Congressman Pascrell's Statement in Reaction to Recent Reports that Hundreds of Soldiers with TBI and PTSD were Misdiagnosed


Location: Washington, DC

U.S. Rep. Bill Pascrell, Jr. (D-NJ-8) today released the following statement in reaction to the recent reports that hundreds of American soldiers with post-traumatic stress disorder were misdiagnosed, and therefore denied benefits that would allow them to receive needed treatment for recovery.

"The reports of hundreds of misdiagnosed soldiers with traumatic brain injury and post-traumatic stress disorder is the latest evidence of mistreatment of those who bravely wore the uniform in service of their country," said Pascrell, co-chair of the Congressional Brain Injury Task Force who has successfully championed legislation through Congress to better protect veterans from the effects of traumatic brain injuries sustained in combat.

"This is why I have been working to correct these gross lapses in the treatment of our soldiers. Caring for wounded veterans is not some ceremonial act of gratitude. It's what we ought to be doing as part of the contract the United States makes with every man and woman who has ever enlisted in the military services. Whether we are talking about a solider with a concussion from an IED explosion or a soldier who develops PTSD during a deployment, we must stand by our veterans. It is part of my job to make sure the United States keeps the promises it made to our soldiers."

Rep. Pascrell has been a consistent watchdog over the U.S. Department of Defense and the U.S. Army in how both entities treat brain injuries and mental disorders sustained by soldiers.

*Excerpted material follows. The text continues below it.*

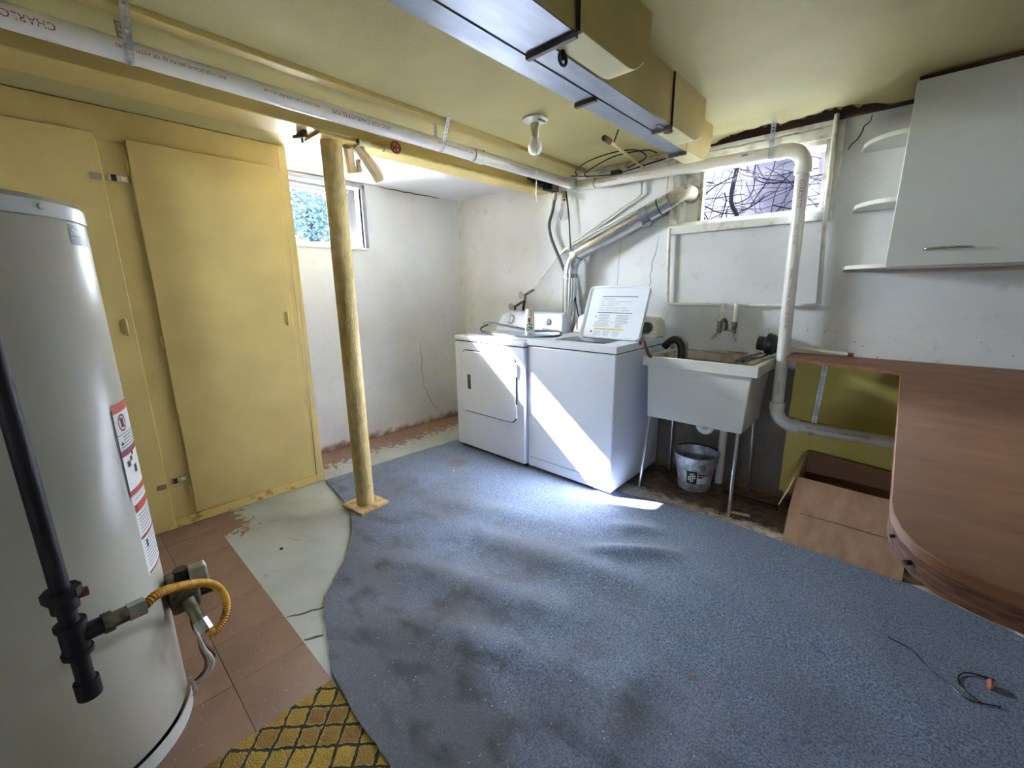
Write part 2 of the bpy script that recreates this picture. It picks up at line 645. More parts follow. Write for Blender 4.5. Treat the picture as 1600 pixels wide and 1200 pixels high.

In May, Rep. Pascrell succeeded in having an amendment added to the 2011 National Defense Authorization Act to make sure the Pentagon properly screens soldiers for traumatic brain injury. The amendment is necessary because even though the Pentagon had previously authorized sophisticated computerized testing of soldiers before deployment, it did not authorize the same testing for the soldiers when they returned home. The means that the military is not adequately tracking changes to a soldier's cognitive abilities, post-combat.